Du livre au jeu, et vice-versa
Pour clore cette petite introduction qui aura, je l’espère, permis de montrer que les rapports entre livres et jeux vidéo ne viennent pas uniquement d’un délire personnel, il me faut noter que ces deux univers qui semblent opposés n’ont aucun mal à s’inspirer l’un l’autre.
Ainsi, il arrive que des romans inspirent directement les éditeurs de jeux-vidéo. Je pense ici à deux excellents exemples : The Witcher (2007), un jeu de rôle inspiré de la Saga du Sorceleur, série de roman d’Andrzej Sapkowski ainsi que Metro 2033 (2010), un jeu d’action inspiré du roman du même nom de Dmitri Gloukhovski. Dans ces deux cas, le fait d’utiliser des romans comme source a permis à ces jeux de s’appuyer sur un univers solide et crédible. Le célèbre auteur de romans d’espionnage Tom Clancy a fait mieux encore, puisqu’il a donné son nom à une série de jeux vidéos, en participant à l’élaboration de leur scénario.
The Witcher est clairement l’exemple d’une conversion réussie !
J’aurais aussi pu citer l’un des nombreux jeux vidéo issus d’adaptations de Harry Potter ou encore du Seigneur des Anneaux, mais la comparaison aurait été moins solide car ces jeux sont surtout issus de l’exploitation de la licence, et non pas du livre en lui-même. Ainsi, la majorité d’entre eux sont des adaptations des films plus que des livres, même s’ils laissent effectivement percevoir que le pont entre le livre et le jeu vidéo n’est pas impossible à franchir.
Quant à l’inverse ? Il en est de même ! Les jeux vidéo donnent de plus en plus souvent naissance à des séries de livres, qui ré-exploitent l’univers du jeu sous forme de romans. Qui a dit que les jeunes jouaient bêtement aux jeux-vidéo et ne savaient plus lire ? Les exemples sont ici légions : Halo, Assassin’s Creed, Resident Evil, Diablo, Doom, Mass Effect, Starcraft, Gears of War… sont autant de licences vidéoludiques qui ont donné naissance à des séries de livres, pour que les fans puissent approfondir leur découverte de l’univers du jeu qu’ils affectionnent.
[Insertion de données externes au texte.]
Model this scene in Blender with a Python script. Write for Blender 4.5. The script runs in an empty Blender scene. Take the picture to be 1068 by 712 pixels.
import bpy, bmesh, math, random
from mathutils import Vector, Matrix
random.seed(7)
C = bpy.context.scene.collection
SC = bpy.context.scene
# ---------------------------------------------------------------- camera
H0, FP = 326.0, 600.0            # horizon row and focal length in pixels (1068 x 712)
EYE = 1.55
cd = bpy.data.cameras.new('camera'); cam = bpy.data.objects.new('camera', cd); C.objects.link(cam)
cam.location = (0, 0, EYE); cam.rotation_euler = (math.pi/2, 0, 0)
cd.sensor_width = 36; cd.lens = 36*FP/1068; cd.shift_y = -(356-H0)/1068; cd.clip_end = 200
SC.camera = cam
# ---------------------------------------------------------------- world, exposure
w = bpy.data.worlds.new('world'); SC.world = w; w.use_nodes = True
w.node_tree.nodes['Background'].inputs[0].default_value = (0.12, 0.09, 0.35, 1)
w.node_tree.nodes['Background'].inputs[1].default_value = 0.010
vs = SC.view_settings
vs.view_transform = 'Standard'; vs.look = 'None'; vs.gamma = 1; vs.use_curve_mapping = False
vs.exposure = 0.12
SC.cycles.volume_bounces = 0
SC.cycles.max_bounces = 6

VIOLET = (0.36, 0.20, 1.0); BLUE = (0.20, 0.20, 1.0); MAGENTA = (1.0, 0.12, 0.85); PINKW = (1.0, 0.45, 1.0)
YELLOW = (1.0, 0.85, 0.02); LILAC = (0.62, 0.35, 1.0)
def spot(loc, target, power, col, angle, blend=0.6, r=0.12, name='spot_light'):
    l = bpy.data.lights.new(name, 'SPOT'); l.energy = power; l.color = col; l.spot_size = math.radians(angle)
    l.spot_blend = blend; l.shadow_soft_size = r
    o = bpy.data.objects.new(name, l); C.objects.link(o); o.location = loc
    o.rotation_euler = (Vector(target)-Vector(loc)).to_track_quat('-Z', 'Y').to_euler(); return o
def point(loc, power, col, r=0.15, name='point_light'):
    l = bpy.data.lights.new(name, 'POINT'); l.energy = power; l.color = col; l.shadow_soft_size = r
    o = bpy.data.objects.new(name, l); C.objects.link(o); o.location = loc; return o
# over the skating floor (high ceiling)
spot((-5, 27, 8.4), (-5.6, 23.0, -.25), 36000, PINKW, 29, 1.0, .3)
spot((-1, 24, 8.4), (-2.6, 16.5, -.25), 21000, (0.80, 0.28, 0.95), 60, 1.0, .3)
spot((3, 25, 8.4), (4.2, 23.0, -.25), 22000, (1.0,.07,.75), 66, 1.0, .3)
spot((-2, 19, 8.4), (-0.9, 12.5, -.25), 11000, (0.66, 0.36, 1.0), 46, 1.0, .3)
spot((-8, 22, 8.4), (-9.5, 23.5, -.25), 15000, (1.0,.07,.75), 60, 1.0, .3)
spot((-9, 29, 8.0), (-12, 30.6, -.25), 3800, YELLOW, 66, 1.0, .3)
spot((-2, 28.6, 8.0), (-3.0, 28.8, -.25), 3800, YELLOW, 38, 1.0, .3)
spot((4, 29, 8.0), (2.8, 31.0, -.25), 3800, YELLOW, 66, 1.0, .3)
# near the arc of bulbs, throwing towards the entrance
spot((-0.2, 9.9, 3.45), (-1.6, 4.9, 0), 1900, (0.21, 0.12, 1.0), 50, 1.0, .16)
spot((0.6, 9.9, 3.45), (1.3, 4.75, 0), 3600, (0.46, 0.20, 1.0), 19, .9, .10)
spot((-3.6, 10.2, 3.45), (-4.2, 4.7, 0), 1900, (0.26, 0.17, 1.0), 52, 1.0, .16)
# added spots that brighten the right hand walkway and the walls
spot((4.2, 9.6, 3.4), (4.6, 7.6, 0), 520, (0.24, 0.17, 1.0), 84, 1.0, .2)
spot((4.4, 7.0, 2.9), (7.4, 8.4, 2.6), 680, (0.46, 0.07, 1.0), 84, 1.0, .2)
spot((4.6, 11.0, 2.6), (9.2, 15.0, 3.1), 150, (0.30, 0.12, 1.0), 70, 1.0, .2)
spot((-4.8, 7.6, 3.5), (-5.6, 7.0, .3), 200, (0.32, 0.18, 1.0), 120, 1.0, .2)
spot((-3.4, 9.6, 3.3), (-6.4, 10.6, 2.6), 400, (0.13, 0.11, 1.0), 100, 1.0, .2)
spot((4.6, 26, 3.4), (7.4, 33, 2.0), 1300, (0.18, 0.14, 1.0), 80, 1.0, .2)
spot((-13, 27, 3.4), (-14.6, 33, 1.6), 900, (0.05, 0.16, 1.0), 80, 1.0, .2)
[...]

Pour être honnête, je n’ai jamais lu d’adaptations littéraires de jeux vidéo, qui doivent certainement être dédiées à un public adolescent, mais si ce type d’ouvrages peut pousser les allergiques au livre à faire un pas vers la lecture, je les trouve plus que bienvenus !
Votre première approche est intéressante mais il y a un point qui me chagrine. Je vous cite « Pour être honnête, je n’ai jamais lu d’adaptations littéraires de jeux vidéo, qui doivent certainement être dédiées à un public adolescent, ». Pourquoi un public adolescent ?
Moi qui me suis procuré les adaptations littéraire de « God of war » et de assasins creed », je suis donc un public adolescent … Je le note :p
Mince ! Une seule bourde et je me suis attiré les foudres de tout mon public potentiel ! Cela m’apprendra à parler sans savoir. Mea culpa ! D’ailleurs, n’hésitez pas à donner votre avis sur ces productions littéraires si vous en avez lues.
Effectivement, c’est un raccourci contestable. Je me suis uniquement fié à des livres feuilletés en librairie mais sans jamais en découvrir un en entier. J’ai comparé cela à des livres que je connais bien : ceux tirés de l’univers Star Wars, dont certains sont clairement très adultes et profonds mais dont d’autres sont visiblement destinés à un jeune public.